Mais c’était mal connaitre les autorités burkinabè. Le 21 juin 2006, la partie civile adresse une demande de dénonciation des faits au ministre de la Défense. Elle est automatiquement rejetée. Le Commissaire du gouvernement botte en touche. Et classe le dossier. Mais les ayants-cause de Sankara tiennent mordicus. Par acte d’huissier, ils assignent l’Etat burkinabè, le 15 octobre 2010, devant le Tribunal de grande instance de Ouagadougou. Et ils demandent que soit identifié le corps se trouvant dans la tombe désignée comme celle de Thomas Sankara au cimetière de Dagnoën. Mais là aussi, coup de tonnerre ! Le tribunal se déclare incompétent le 30 avril 2014.
Et voici une lueur d’espoir qui se dessine enfin ! En octobre 2014, Blaise Compaoré est chassé du pouvoir. S’ouvre alors une année de transition. Et là, c’est le procureur du Faso près le TGI de Ouagadougou lui-même qui prend les choses en mains. Le 6 mars 2015, il dénonce au ministère de la Défense, les infractions d’assassinat, de faux en écriture publique retenues dans l’affaire Thomas Sankara. Et voilà le dossier qui commence à avancer. Le ministre de la Défense signe un ordre de poursuite le 12 mars 2015. Il instruit le ministère public d’entamer les poursuites.
Et enfin, le 18 mars 2015, le commissaire du gouvernement près le tribunal militaire saisit le juge d’instruction du cabinet N°1. Il s’agit, selon un document judicaire que nous avons pu consulter, «d’informer contre X pour attentat à la sûreté de l’Etat, assassinat, complicité d’assassinat, recel de cadavre et faux en écriture authentique et publique». 25 personnes sont inculpées.

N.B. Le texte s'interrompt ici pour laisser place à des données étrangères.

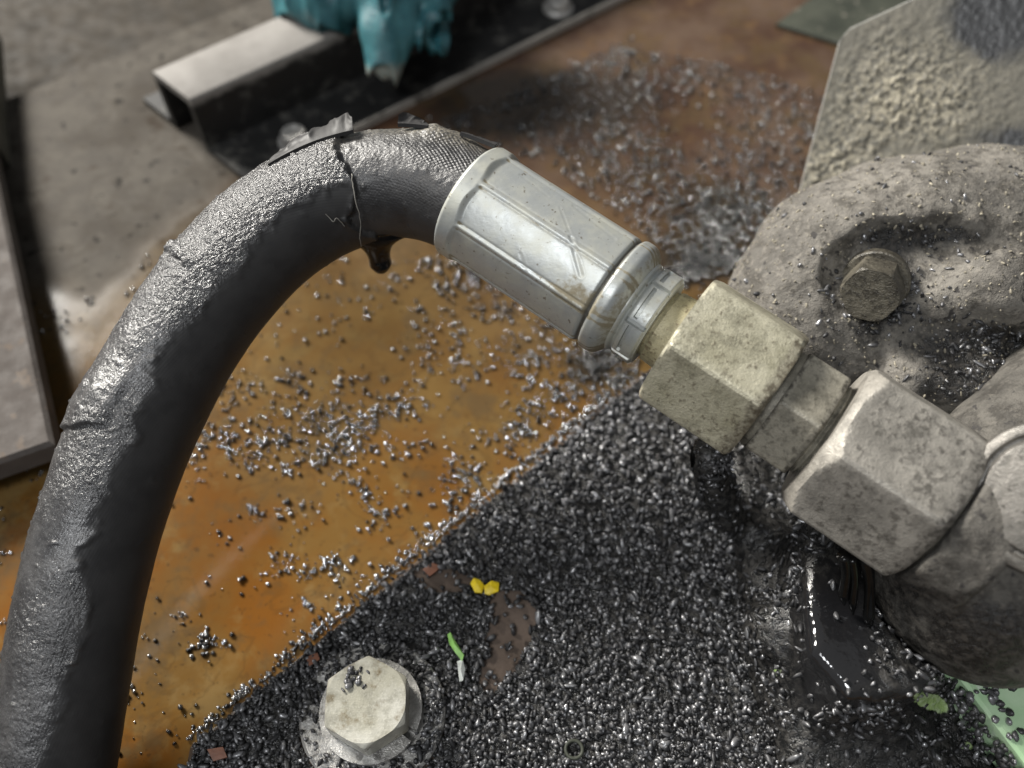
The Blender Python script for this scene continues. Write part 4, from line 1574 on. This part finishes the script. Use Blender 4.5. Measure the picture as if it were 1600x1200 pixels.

Cinq d‘entre elles sont décédées par la suite (Voir CC N°214 du 15 octobre 2020). L’instruction est pratiquement bouclée. Il reste, selon nos sources, quelques réglages avant le procès. Ce 13 avril, la Chambre de contrôle donnera la conduite à tenir. Elle vérifie actuellement la régularité des actes posés par le juge d’instruction. Elle dira donc s’il y a lieu de renvoyer pour jugement des personnes mises en examen pour des infractions précises. Affaire à suivre.